De entrada, aunque se trata de dos carriles encontrados, no tienen por qué ser incompatibles. Por lo que toca a la ciudadanía, tradicionalmente escéptica del gobierno, la autoridad y la ley, la única manera de alterar la realidad y su percepción es comenzando por el principio: en lugar de disyuntivas como la de cuenta nueva y borrón, lo realmente fundamental es que el gobierno demuestre que es confiable y creíble para así ganarse el favor de la sociedad. Es decir, exactamente lo contrario a lo que ha sido la lógica dominante en el gobierno y la burocracia (que, como dijera Churchill, no son servidores públicos sino mafiosos privados). El gobierno debería comenzar, entonces, por ganarse la buena voluntad de la población para que, a través del ejemplo y excepcional desempeño de sus funciones, la convenza de que hay una mejor manera de hacer las cosas. Sin cambiar sus incentivos, los mexicanos difícilmente cambiarán su manera de ser.

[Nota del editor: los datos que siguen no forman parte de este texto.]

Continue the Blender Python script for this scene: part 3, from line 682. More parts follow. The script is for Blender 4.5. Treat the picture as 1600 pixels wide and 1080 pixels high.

Una vez ganado el respeto ciudadano, tendría que venir un gran pacto social que estableciera las nuevas reglas del juego, los derechos de la ciudadanía, los pesos y contrapesos de un sistema político-legal moderno, la fortaleza institucional para hacer cumplir la ley en toda instancia y por sobre cualquier interés, así como los mecanismos para hacerlo cumplir. Con la nueva legitimidad que se derivaría del respaldo de la población, algo de lo que no muchos gobernantes mexicanos pueden presumir, sería factible una negociación con todos esos sindicatos y grupos de poder a fin de incorporarlos (forzarlos) a la nueva legalidad. Por primera vez en décadas o siglos, el gobierno tendría la legitimidad, y el apoyo popular, para emplear la fuerza o, como hacen los gobiernos democráticos, la amenaza de la fuerza, para cambiar la realidad. Los tiempos de crisis son siempre tiempos de oportunidades, por lo que si el nuevo gobierno quiere evitar que la percepción de caos se torne en caos de verdad, deberá actuar.